If owners fail to meet the requirements or get a permit, the state can seize the animals.

Huntsman won't let that happen to her.

[ID=3441111]"Over my dead body," she said. "We have done everything humanly possible to meet the state's requirements."

At Stump Hill, upgrades to meet these requirements cost about $70,000, funded by private foundations and donations. But Stump Hill is a nonprofit organization that already carried insurance.

Individual owners could face an even more expensive reality. Permits will run between $250 and $1,000, but a new insurance policy could cost hundreds of thousands of dollars.

"I feel very sorry for them," Huntsman said of other owners. "I hope people realize that it's a law and you're not going to get away with hiding it. Eventually, they'll find out you have it. Do what's best for the animal."

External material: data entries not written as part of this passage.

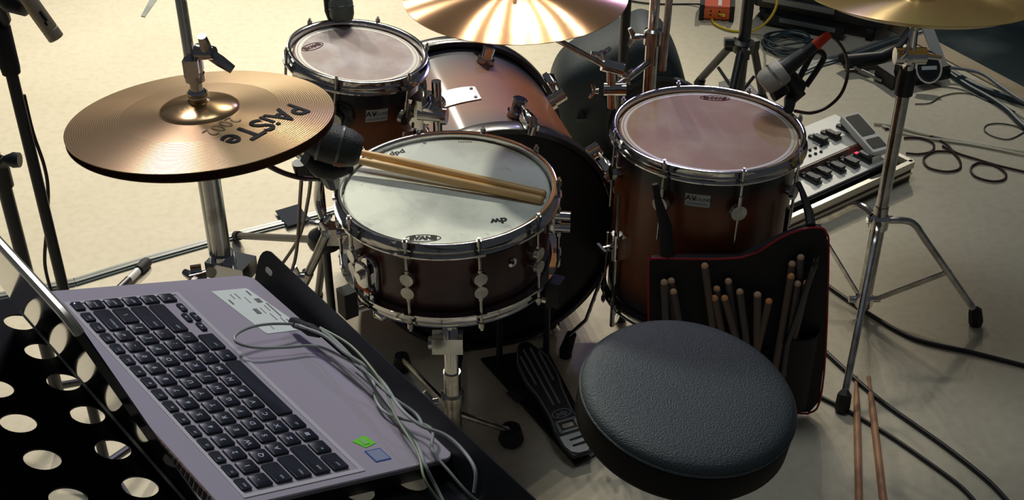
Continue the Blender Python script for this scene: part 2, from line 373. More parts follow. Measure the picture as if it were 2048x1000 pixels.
def sticker(parent, M, Rsh, px, py, w, h, red=False):
    """paper label wrapped on the shell where pixel px, py meets it"""
    I = M.inverted(); o = I @ EYE; d = I.to_3x3() @ ray(px, py)
    a_, b_, c_ = d.x ** 2 + d.y ** 2, 2 * (o.x * d.x + o.y * d.y), o.x ** 2 + o.y ** 2 - Rsh ** 2
    t = (-b_ - math.sqrt(b_ * b_ - 4 * a_ * c_)) / (2 * a_); h_ = o + d * t; a0 = math.atan2(h_.y, h_.x)
    f = lambda x, y, k=.0006: (math.cos(a0 + x / Rsh) * (Rsh + k), math.sin(a0 + x / Rsh) * (Rsh + k), h_.z + y)
    mb = MB(); n = 8; vs = []; fs = []
    for i in range(n + 1): vs += [f(-w / 2 + w * i / n, -h / 2), f(-w / 2 + w * i / n, h / 2)]
    for i in range(n): fs.append((2 * i, 2 * i + 2, 2 * i + 3, 2 * i + 1))
    mb.add(vs, fs)
    s_ = obj('sticker', mb, mat('sticker_paper', (.5, .52, .5), .5), parent); s_['label'] = 'small white paper sticker with two lines of print'
    g = lambda dx, dy: (lambda x, y: f(x + dx, y + dy, .0011))
    obj('lettering', MB().text('AV', h * .62, g(-w * .27, h * .14), .0002), red_ink if red else ink, s_, flat=True)
    obj('lettering', MB().text('SOUND', h * .36, g(w * .2, h * .1)), ink, s_, flat=True)
    obj('lettering', MB().text('016-5501506', h * .27, g(0, -h * .28)), mat('blue_ink', (.05, .1, .2), .5), s_, flat=True)
sticker(rt, RM, Rr, 754, 231, .044, .026)
sticker(ft, FM, Rf, 1395, 401, .047, .026, True)
# floor tom legs: brackets, bent chrome rods, rubber feet
for ang, foot in ((205, P(1240, 640, .0)), (318, None), (85, None)):
    d = V(math.cos(R(ang)), math.sin(R(ang)), 0); b0 = V(.386, 2.217, .33) + d * (Rf + .02)
    br = MB(); br.box(b0 - d * .008, (.028, .032, .05), rot=Matrix.Rotation(R(ang), 3, 'Z')); br.cyl(b0 - V(0, 0, .03), b0 + V(0, 0, .03), .012, 14)
    br.cyl(b0 + d * .0, b0 + d * .03 , .007, 10); br.box(b0 + d * .033, (.006, .034, .012), rot=Matrix.Rotation(R(ang), 3, 'Z'))
    ft_ = foot if foot else V(.386, 2.217, 0) + d * (Rf + .07)
    obj('leg_bracket', br, chrome, ft, world=True)
    pts = [b0 + V(0, 0, .12), b0 - V(0, 0, .2), b0 + V(0, 0, -.26) + (ft_ - b0) * .35, ft_ + V(0, 0, .03)]
    pts[2].z = .09
    lg = obj('leg', MB().tube(pts, .0052, 10), chrome, ft, world=True)
    obj('rubber_foot', MB().tube([ft_ + V(0, 0, .001), ft_ + V(0, 0, .012), ft_ + V(0, 0, .05)], [.013, .013, .009], 12), rubber, lg, world=True)
# rack tom holder
hl = MB(); p = PY(838, 215, 2.2); q_ = PY(790, 260, 2.3)
d = V(math.cos(R(-25)), math.sin(R(-25)), 0); b0 = V(-.297, 2.264, .6) + d * (Rr + .012)
hl.box(b0, (.03, .05, .06), rot=Matrix.Rotation(R(-25), 3, 'Z')); hl.cyl(b0 + V(.012, -.03, .0), b0 + V(.03, .03, .0), .017, 18); hl.cyl(b0 + V(.03, .0, .06), b0 + V(.03, .0, -.13), .0095, 14)
hl.cyl(b0 + V(-.005, -.018, .0), b0 + V(.04, -.028, .0), .013, 18); hl.cyl(b0 + V(.04, -.028, 0), b0 + V(.05, -.03, 0), .017, 18)
obj('mounting_bracket', hl, chrome, rt, world=True)
pl = MB(); aa = R(-90 - 10)
I_ = Matrix.Identity(4); dd = V(math.cos(aa), math.sin(aa), 0)
pl.lathe([(0, .005), (.024, .005), (.028, .003), (.029, 0), (0, 0)], 30, axis_frame(dd * Rr + V(.005, 0, -.078), dd, (0, 0, 1)))
obj('suspension_disc', pl, black_gloss, rt)

# --- bass drum
az = R(15); bn = V(math.sin(az), -math.cos(az), 0); BC = V(-.035, 2.225, .27)
BM = frame(V(math.cos(az), math.sin(az), 0), V(0, 0, 1), bn, BC)      # local z towards the drummer
bass_shell = shell_mat('bass_sunburst', (.2, .065, .022), (.016, .015, .026), -.46, 0., .24, .3, rough=.5, spec=.3)
bd = thing('bass_drum', 'big sunburst bass drum lying on its side behind the snare', 'bass drum', BM)
RB = .255
obj('shell', MB().lathe([(RB, -.02), (RB, -.44), (RB - .008, -.44), (RB - .008, -.02), (RB, -.02)], 96), bass_shell, bd)
hm = mat('bass_hoop_lacquer', (.022, .02, .026), .3, coat=.3)
for z0, z1 in ((-.038, 0), (-.46, -.422)):
    obj('hoop', MB().lathe([(.262, z0), (.272, z0), (.273, z0 + .002), (.273, z1 - .002), (.272, z1), (.262, z1), (.262, z0)], 96), hm, bd)
    if z0 < -.1: obj('hoop_inlay', MB().lathe([(.2734, z0 + .012), (.2738, z0 + .014), (.2738, z0 + .022), (.2734, z0 + .024)], 96), worn_chrome, bd)
hb = obj('batter_head', MB().lathe([(0, -.01), (.24, -.01), (.256, -.012), (.262, -.02)], 72), mat('black_bass_head', (.012, .012, .013), .45, var=(.02, .02, .021), vscale=8), bd)
obj('head_patch', MB().lathe([(0, -.0092), (.12, -.0092), (.122, -.0098)], 48), mat('smoky_head_centre', (.07, .07, .06), .4, var=(.04, .045, .045), vscale=9), hb)
obj('front_head', MB().lathe([(0, -.45), (.262, -.45)], 48), mat('front_head_film', (.02, .02, .02), .3), bd)
for k, ang in enumerate((29, 74, 119, 164, -16, -61, 209, 254)):
    a = R(ang); d = V(math.cos(a), math.sin(a), 0)
    for side in (0, 1):
        if side == 1 and ang < 0: continue
        rim = 0 if side == 0 else -.46; sg = -1 if side == 0 else 1
        cl = MB(); Mr = frame(d, V(-d.y, d.x, 0), V(0, 0, 1), d * .279)
        cl.tube([Mr @ V(-.012, 0, rim - sg * .004), Mr @ V(0, 0, rim - sg * .003), Mr @ V(.008, 0, rim + sg * .012), Mr @ V(.008, 0, rim + sg * .05)], [.009, .011, .013, .009], 12)
        cl.box((.002, 0, rim + sg * .02), (.012, .028, .045), Mr)
        c_ = obj('claw_hook', cl, chrome, bd)
        r_ = MB().cyl(Mr @ V(.008, 0, rim + sg * .045), Mr @ V(.006, 0, rim + sg * .085), .0042, 10); obj('tension_rod', r_, worn_chrome, c_)
        lg = MB(); zz = rim + sg * .1
        lg.cyl(d * RB + V(0, 0, zz), d * (RB + .01) + V(0, 0, zz), .02, 24); lg.cyl(d * (RB + .008) + V(0, 0, zz), d * (RB + .038) + V(0, 0, zz), .0155, 24); lg.cyl(d * (RB + .038) + V(0, 0, zz), d * (RB + .04) + V(0, 0, zz), .013, 24)
        obj('lug', lg, chrome, bd)
# badge plate wrapped over the top of the shell
I = BM.inverted()
def bass_hit(px, py, k=0):
    o = I @ EYE; d = I.to_3x3() @ ray(px, py); rr = RB + k
    a_, b_, c_ = d.x ** 2 + d.y ** 2, 2 * (o.x * d.x + o.y * d.y), o.x ** 2 + o.y ** 2 - rr * rr
    t = (-b_ - math.sqrt(max(b_ * b_ - 4 * a_ * c_, 0))) / (2 * a_); h_ = o + d * t; return math.atan2(h_.y, h_.x), h_.z
aL, zL = bass_hit(866, 205); aR, zR = bass_hit(958, 190); aT, zT = bass_hit(930, 172)
mb = MB(); vs = []; fs = []; n = 14; hw = .033
zc = (zL + zR) / 2
for i in range(n + 1):
    a = aL + (aR - aL) * i / n
    w = hw * (1 - .12 * (abs(i / n - .5) * 2) ** 3)
    for (z_, k) in ((-w, .0), (-w, .0022), (w, .0022), (w, .0)): vs.append((math.cos(a) * (RB + k), math.sin(a) * (RB + k), zc + z_))
for i in range(n):
    for j in range(3): fs.append((4 * i + j, 4 * i + 4 + j, 4 * i + 5 + j, 4 * i + 1 + j))
fs += [(0, 1, 2, 3), (4 * n + 3, 4 * n + 2, 4 * n + 1, 4 * n)]
mb.add(vs, fs); pb = obj('mount_plate', mb, mat('brushed_plate', (.28, .28, .31), .42, 1), bd); pb['label'] = 'curved silver plate on top of the bass drum shell'
for aa_, zz in ((aL - .04, -.02), (aR + .04, -.02), (aR + .04, .02), (aL - .04, .02)):
    d = V(math.cos(aa_), math.sin(aa_), 0); mb = MB().cyl(d * (RB + .002) + V(0, 0, zc + zz), d * (RB + .004) + V(0, 0, zc + zz), .0035, 10); obj('plate_screw', mb, worn_chrome, pb)
# spurs
for sx in (-1, 1):
    a = R(-50 if sx > 0 else 230); d = V(math.cos(a), math.sin(a), 0)
    p0 = BM @ (d * RB + V(0, 0, -.36)); p1 = BM @ (d * (RB + .14) + V(0, 0, -.43)); p1.z = .012
    lg = obj('spur', MB().tube([p0, p1], [.008, .006], 10), chrome, bd, world=True); obj('rubber_foot', MB().cyl(p1 + V(0, 0, -.011), p1 + V(0, 0, .02), [.012, .01], 12), rubber, lg, world=True)

# ------------------------------------------------------------------ sticks
def stick_mb(L=.405, r=.0074):
    prof = [(0, 0), (r * .6, .0004), (r * .93, .003), (r, .007), (r, L * .7), (r * .8, L * .83), (r * .42, L * .955), (r * .4, L * .965), (r * .62, L * .98), (r * .55, L * .993), (0, L)]
    return MB().lathe(prof, 16)
def stick(butt, tip, label, m=wood, group=None, L=.405, r=.0074, tipm=None):
    mb = stick_mb(L, r)
    if tipm:
        for i, f in enumerate(mb.f):
            if max(mb.v[j].z for j in f) < .0075: mb.m[i] = 1
    o = obj('drumstick', mb, [m, tipm] if tipm else m, M=along(butt, tip)); return meta(o, label, 'drumstick', group)
b1 = P(1087, 401, .6438); b2 = P(1092, 389, .6438)
stick(b1, P(712, 320, .6555), 'near one of the two blond drumsticks lying across the snare drum', wood, 'sticks across the snare')
stick(b2, P(712, 303, .6555), 'far one of the two blond drumsticks lying across the snare drum', wood, 'sticks across the snare')
for (a_, b_, lb) in (((1768, 1010), (1737, 752), 'right one of two reddish drumsticks on the floor in the lower right'), ((1718, 1010), (1712, 752), 'left one of two reddish drumsticks on the floor in the lower right')):
    p0, p1 = P(*a_, .0085), P(*b_, .004); stick(p1 + (p0 - p1).normalized() * .405, p1, lb, mat('reddish_stick_wood', (.42, .2, .12), .5, var=(.5, .26, .12), vscale=15), 'sticks on the floor')

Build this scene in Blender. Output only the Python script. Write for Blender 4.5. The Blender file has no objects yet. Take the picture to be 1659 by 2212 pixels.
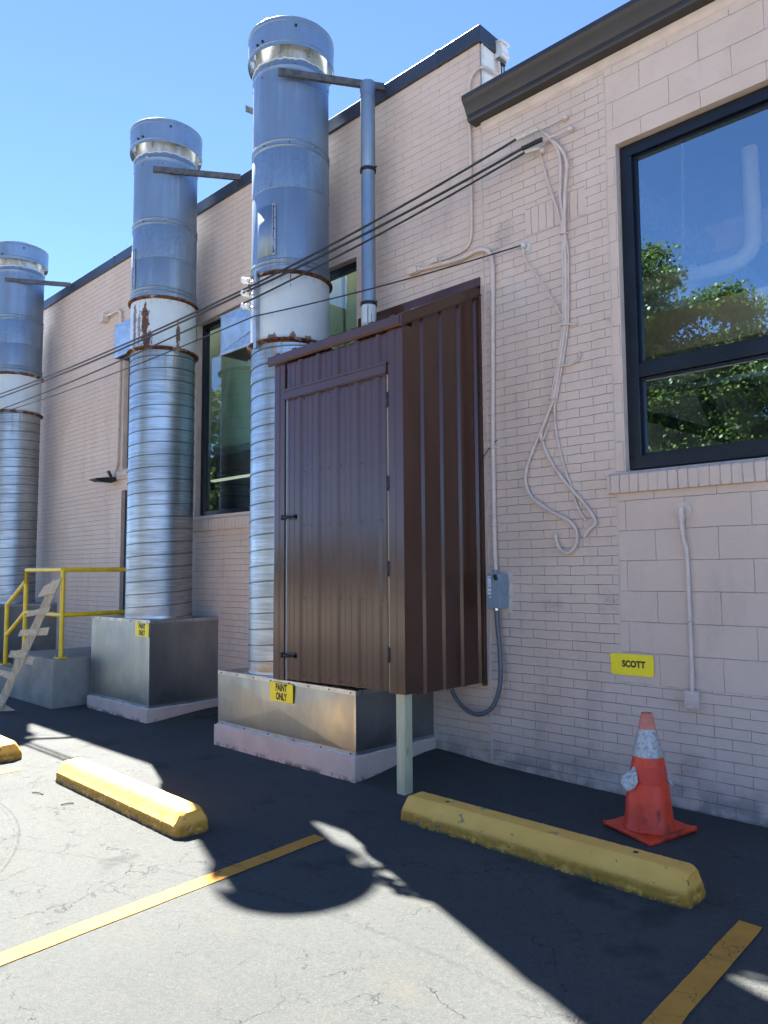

Hawkins says the state has worked to create an extensive list of sanctuaries around the country where animals could find a permanent home if their owners are unable to gain permits.

Experts like Kim Cook, a veterinarian at the Akron Zoo, were tasked with writing cage and care standards permit owners must follow.

"These are wild animals. They are dangerous and unpredictable," said Cook. "We want to keep everybody safe. That is absolutely the ultimate goal of it all."

If you want to know what animals live near you, all permits related to the Dangerous Wild Animal Act are public record. You can contact the Ohio Department of Agriculture. You can also call the office at (614) 728-6201. It can provide addresses of registered creatures to you at no cost.

Included as dangerous animals in Ohio are hyenas, elephants, lions, tigers, jaguars, gray wolves, leopards, bears, cheetahs, alligators, crocodiles, Komodo dragons, rhinoceroses, hippopotamuses and large primates such as gorillas and baboons. Some restricted snakes are also registered, including anacondas, pythons and constricting snakes that are 12 feet or longer as well as other specified venomous snakes.